** start of DATASET SECTION **

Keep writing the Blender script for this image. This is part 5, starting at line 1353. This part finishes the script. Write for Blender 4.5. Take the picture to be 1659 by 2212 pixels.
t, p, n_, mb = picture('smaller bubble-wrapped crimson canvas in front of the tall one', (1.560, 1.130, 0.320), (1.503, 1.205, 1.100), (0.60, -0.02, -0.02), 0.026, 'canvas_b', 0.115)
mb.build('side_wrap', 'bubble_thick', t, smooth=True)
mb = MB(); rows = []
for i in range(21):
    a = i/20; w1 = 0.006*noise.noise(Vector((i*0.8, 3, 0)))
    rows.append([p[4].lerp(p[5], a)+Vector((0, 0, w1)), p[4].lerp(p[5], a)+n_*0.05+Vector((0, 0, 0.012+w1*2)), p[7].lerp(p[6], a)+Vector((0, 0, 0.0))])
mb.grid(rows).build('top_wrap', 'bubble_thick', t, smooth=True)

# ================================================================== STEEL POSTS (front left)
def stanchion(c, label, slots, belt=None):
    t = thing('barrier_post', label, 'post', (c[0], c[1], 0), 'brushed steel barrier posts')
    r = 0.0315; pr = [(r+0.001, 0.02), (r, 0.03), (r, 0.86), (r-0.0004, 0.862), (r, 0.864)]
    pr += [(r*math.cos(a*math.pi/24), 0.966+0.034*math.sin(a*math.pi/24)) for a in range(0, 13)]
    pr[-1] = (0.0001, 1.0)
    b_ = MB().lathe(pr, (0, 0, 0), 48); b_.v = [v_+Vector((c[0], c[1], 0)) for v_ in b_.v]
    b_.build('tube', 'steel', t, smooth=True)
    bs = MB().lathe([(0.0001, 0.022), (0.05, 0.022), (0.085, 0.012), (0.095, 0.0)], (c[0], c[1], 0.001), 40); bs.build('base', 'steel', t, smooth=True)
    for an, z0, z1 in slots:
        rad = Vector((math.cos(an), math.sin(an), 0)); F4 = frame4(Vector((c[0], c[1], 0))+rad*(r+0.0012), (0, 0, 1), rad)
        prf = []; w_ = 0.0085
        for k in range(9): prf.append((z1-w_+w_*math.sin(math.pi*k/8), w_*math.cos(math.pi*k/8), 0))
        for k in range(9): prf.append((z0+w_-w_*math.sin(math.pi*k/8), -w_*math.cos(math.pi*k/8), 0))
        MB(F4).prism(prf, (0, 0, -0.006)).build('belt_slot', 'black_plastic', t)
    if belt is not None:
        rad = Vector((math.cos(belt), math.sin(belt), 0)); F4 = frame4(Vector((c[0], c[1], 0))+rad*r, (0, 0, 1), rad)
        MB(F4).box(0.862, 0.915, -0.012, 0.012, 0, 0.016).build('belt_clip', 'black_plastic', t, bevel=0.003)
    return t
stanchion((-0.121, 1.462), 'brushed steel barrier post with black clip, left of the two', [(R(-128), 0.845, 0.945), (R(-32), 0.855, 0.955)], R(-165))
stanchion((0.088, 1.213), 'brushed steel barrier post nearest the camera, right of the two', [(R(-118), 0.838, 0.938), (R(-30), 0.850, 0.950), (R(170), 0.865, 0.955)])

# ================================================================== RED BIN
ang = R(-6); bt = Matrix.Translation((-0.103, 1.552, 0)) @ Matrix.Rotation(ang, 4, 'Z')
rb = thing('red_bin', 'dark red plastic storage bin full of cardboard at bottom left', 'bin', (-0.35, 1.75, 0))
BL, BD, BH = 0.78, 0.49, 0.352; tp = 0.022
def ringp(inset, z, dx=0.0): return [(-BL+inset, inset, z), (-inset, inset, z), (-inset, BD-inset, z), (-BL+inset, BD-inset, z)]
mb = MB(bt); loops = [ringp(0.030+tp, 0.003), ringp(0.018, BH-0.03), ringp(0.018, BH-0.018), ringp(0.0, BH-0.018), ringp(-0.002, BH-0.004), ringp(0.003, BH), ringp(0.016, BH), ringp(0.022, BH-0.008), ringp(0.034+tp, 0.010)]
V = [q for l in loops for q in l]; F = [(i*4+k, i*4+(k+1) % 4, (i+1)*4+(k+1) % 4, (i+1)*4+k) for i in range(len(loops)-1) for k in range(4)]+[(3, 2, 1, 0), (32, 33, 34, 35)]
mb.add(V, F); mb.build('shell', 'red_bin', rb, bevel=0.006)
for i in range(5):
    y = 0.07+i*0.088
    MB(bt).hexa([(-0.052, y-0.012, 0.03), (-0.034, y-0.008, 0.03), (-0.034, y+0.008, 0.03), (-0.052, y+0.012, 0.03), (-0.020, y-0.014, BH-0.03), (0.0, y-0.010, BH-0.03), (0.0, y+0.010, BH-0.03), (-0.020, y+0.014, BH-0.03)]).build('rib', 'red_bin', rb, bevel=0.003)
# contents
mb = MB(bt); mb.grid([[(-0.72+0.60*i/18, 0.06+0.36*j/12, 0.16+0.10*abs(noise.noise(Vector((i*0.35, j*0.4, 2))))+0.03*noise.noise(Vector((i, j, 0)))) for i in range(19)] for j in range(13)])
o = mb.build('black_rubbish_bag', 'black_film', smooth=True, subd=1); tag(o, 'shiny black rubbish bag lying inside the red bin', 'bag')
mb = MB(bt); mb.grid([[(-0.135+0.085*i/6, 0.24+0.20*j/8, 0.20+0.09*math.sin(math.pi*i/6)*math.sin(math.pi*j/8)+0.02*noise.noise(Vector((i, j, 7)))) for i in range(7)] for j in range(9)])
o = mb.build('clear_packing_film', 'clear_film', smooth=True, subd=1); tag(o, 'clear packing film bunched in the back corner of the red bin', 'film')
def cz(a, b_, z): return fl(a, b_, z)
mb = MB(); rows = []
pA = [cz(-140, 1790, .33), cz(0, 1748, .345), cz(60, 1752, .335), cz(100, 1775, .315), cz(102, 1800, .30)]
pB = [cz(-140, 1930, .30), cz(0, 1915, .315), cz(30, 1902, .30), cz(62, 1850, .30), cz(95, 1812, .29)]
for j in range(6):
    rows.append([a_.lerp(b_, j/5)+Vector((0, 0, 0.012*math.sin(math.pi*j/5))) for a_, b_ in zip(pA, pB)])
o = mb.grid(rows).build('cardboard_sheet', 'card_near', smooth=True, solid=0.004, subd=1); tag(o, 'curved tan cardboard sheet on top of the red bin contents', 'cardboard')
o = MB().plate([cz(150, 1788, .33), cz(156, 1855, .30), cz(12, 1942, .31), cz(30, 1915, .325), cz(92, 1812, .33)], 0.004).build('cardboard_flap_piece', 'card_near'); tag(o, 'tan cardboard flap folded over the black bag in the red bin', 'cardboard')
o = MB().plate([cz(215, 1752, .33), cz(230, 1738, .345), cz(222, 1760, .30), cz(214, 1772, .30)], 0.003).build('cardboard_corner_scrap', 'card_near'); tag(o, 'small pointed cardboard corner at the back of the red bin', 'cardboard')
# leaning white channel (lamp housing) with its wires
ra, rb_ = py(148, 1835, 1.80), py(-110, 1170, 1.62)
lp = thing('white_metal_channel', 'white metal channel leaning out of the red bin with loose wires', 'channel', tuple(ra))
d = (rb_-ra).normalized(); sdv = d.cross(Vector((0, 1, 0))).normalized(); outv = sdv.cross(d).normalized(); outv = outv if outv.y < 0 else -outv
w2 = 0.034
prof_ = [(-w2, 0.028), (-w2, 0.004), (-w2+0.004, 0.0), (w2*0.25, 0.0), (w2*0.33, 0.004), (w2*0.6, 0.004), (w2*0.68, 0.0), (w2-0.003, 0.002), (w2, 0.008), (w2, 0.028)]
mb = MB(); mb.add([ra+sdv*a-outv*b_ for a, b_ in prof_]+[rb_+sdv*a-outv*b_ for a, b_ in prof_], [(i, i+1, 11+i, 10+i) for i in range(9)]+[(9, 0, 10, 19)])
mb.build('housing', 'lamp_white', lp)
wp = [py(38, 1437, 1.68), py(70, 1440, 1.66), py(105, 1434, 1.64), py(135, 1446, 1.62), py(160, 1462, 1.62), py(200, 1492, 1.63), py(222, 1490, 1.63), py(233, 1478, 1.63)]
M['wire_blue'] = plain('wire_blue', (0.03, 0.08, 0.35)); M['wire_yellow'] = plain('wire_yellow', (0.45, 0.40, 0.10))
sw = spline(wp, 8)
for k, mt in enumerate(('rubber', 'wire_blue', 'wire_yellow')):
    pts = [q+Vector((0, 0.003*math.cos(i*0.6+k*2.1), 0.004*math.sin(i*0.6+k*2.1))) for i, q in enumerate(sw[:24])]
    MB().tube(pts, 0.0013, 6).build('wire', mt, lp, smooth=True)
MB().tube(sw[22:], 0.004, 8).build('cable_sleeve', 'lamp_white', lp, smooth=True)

** end of DATASET SECTION **

DESCRIPTION OF THE TASK: Beginning at the top of the data, please return every line until and including the line containing "mb.grid(rows).build('top_wrap', 'bubble_thick', t, smooth=True)", copied exactly, and nothing past it.

OUTPUT BELOW:
Keep writing the Blender script for this image. This is part 5, starting at line 1353. This part finishes the script. Write for Blender 4.5. Take the picture to be 1659 by 2212 pixels.
t, p, n_, mb = picture('smaller bubble-wrapped crimson canvas in front of the tall one', (1.560, 1.130, 0.320), (1.503, 1.205, 1.100), (0.60, -0.02, -0.02), 0.026, 'canvas_b', 0.115)
mb.build('side_wrap', 'bubble_thick', t, smooth=True)
mb = MB(); rows = []
for i in range(21):
    a = i/20; w1 = 0.006*noise.noise(Vector((i*0.8, 3, 0)))
    rows.append([p[4].lerp(p[5], a)+Vector((0, 0, w1)), p[4].lerp(p[5], a)+n_*0.05+Vector((0, 0, 0.012+w1*2)), p[7].lerp(p[6], a)+Vector((0, 0, 0.0))])
mb.grid(rows).build('top_wrap', 'bubble_thick', t, smooth=True)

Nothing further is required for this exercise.